La mesure du diamètre de Canopus avec une précision encore jamais atteinte et la détection de taches sur sa surface, ont été réalisées par une équipe internationale conduite par Armando Domiciano de Souza, astronome au Laboratoire Fizeau (CNRS, Université de Nice Sophia-Antipolis, Observatoire de la Côte d'Azur-INSU). Pour ce faire ils ont utilisé l'instrument AMBER installé au
Very Large Telescope Interferometer de l'ESO au Paranal au Chili. Ces résultats permettent de mieux comprendre les phénomènes de convection pendant une phase de l'évolution stellaire encore mal connue: le passage du stade de supergéante rouge à celui de supergéante bleue et inversement, c'est la phase dite de
blue loop. Ces travaux seront publiés prochainement dans la revue
Astronomy and Astrophysics Letters .
Canopus a beau être la deuxième étoile la plus brillante du ciel nocturne après Sirius, de nombreuses zones d'ombre l'entourent. En effet, cette étoile dite de masse intermédiaire (environ 10 masses solaires) est déjà passée par la phase de sa vie durant laquelle la fusion de l'hydrogène en son coeur s'est terminée et la fusion de l'hélium a pris le relais. L'enveloppe constituée essentiellement d'hydrogène et entourant son coeur s'est étendue et donc refroidie durant la phase dite de supergéante rouge. Ensuite, comme de nombreuses étoiles de masse équivalente, la température de Canopus a fortement augmenté pour atteindre aujourd'hui plus de 7 000 °C et l'étoile est devenue une supergéante jaune. Par la suite, elle évoluera soit vers le stade de supergéante rouge soit vers celui de supergéante bleue. Cette phase dite de blue loop (car sa couleur se déplace du rouge vers le bleu en passant par le jaune et en retournant vers le rouge) est encore mal comprise et les paramètres fondamentaux qui caractérisent Canopus tels que son diamètre ou sa température doivent être connus avec une précision meilleure que celle existant actuellement afin de pouvoir affiner les modèles explicatifs.

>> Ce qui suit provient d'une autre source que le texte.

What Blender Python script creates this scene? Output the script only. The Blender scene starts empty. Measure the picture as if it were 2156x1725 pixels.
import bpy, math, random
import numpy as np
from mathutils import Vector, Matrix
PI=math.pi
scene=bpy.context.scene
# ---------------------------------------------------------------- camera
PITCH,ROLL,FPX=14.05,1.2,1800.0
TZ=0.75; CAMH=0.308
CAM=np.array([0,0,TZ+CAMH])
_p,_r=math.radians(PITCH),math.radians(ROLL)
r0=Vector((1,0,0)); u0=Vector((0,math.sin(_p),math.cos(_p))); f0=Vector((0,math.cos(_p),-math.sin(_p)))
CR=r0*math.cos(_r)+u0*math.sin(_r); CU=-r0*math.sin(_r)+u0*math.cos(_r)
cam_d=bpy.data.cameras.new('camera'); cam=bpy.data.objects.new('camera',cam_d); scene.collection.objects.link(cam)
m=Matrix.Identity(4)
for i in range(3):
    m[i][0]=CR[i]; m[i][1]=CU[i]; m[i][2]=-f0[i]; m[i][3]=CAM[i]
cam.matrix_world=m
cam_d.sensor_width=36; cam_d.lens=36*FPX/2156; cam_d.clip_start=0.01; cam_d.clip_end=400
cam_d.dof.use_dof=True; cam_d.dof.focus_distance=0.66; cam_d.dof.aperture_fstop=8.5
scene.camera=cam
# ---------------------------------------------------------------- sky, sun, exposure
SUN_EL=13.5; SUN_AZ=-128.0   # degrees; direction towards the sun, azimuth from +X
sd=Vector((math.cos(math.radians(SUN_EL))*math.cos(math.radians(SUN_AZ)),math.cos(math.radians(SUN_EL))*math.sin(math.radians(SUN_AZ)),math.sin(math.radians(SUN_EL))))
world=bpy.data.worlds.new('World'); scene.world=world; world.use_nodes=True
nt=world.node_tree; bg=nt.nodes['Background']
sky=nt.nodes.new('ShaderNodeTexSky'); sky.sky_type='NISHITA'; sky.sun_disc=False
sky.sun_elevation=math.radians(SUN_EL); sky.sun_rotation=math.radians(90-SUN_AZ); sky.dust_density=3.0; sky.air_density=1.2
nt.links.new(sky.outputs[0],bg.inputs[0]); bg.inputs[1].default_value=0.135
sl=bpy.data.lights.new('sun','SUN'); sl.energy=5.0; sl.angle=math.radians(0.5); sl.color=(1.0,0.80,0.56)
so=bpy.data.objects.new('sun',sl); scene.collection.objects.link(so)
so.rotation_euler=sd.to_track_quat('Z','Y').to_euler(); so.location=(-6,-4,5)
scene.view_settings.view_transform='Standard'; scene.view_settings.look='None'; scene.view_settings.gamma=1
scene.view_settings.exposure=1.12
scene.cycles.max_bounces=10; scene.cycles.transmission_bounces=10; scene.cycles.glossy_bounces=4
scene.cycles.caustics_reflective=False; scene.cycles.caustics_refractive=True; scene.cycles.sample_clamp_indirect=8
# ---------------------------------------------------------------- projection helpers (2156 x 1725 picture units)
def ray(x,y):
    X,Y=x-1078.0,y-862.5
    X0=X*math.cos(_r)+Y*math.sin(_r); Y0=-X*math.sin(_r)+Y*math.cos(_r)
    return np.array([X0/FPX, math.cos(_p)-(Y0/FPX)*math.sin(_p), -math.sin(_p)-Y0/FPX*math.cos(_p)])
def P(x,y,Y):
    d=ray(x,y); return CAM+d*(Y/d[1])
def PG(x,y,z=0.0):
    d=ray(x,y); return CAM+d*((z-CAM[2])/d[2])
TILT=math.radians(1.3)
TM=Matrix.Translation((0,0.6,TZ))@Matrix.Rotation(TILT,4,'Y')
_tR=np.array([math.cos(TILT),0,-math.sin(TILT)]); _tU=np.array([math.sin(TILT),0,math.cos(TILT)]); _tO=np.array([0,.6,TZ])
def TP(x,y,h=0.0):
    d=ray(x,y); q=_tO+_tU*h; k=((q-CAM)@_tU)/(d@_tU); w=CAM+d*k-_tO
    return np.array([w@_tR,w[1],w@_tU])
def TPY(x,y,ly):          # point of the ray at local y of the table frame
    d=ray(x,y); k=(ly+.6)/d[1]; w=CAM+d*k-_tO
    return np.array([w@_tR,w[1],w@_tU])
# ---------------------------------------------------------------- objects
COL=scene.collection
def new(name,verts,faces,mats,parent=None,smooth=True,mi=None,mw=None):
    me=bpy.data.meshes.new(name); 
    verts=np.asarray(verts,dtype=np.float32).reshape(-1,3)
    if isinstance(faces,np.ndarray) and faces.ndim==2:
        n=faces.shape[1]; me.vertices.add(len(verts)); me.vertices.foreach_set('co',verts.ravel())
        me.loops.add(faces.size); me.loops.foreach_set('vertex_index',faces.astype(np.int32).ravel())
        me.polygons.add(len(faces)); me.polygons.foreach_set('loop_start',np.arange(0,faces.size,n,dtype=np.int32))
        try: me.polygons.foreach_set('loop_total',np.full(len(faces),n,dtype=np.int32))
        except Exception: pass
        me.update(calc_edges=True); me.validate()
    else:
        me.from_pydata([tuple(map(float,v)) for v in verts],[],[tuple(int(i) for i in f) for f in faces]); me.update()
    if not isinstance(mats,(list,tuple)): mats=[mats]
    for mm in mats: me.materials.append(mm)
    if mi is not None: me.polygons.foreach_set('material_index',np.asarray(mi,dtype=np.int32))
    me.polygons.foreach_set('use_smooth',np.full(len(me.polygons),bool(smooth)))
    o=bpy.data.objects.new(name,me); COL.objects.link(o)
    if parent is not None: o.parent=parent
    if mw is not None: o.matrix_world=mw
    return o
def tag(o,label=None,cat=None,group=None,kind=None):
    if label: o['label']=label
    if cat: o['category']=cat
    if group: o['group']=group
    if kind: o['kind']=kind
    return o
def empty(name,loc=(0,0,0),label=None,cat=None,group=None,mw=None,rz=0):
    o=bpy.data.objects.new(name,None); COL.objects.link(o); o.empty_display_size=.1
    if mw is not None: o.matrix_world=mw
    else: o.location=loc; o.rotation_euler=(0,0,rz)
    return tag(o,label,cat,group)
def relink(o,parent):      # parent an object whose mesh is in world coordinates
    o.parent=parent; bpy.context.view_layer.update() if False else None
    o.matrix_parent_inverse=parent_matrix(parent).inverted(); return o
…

C'est en utilisant l'instrument AMBER installé sur le VLTI de l'European Southern Observatory au Chili que les chercheurs sont parvenus à déterminer avec une précision inégalée le rayon de Canopus: plus de 71 rayons solaires !
L'image synthétisée de la face visible de Canopus comportant
une seule tâche (image de droite) a été obtenue à partir du modèle
pour lequel les valeurs (en rouge)'suivent les données interférométriques
mesurées par l'instrument AMBER sur le VLTI (en noir)
Elément inattendu, les observations effectuées sur Canopus ont permis aux astronomes de révéler la présence de taches sur la surface visible de l'étoile (photosphère). La taille de ces taches semble être de l'ordre du tiers de son diamètre, soit une taille de plus de 20 diamètres solaires ! Les modèles existants prévoyaient bien l'existence de telles cellules de convection dues au bouillonnement intense qui agite la surface de l'étoile, mais 3 à 4 fois plus petites. La détection d'une telle tache de granulation à la surface de Canopus fournit ainsi une contrainte observationnelle essentielle à l'élaboration de modèles explicatifs de la photosphère des supergéantes.
La technique utilisée ici montre que le VLTI semble désormais capable de reconstruire des images à partir de données interférométriques acquises par un réseau de télescopes, à l'instar par exemple de l'interféromètre CHARA situé en Californie. De quoi ouvrir des perspectives passionnantes pour l'étude de la convection à la surface des étoiles grâce à des images fournissant des détails jusqu'alors inaccessibles.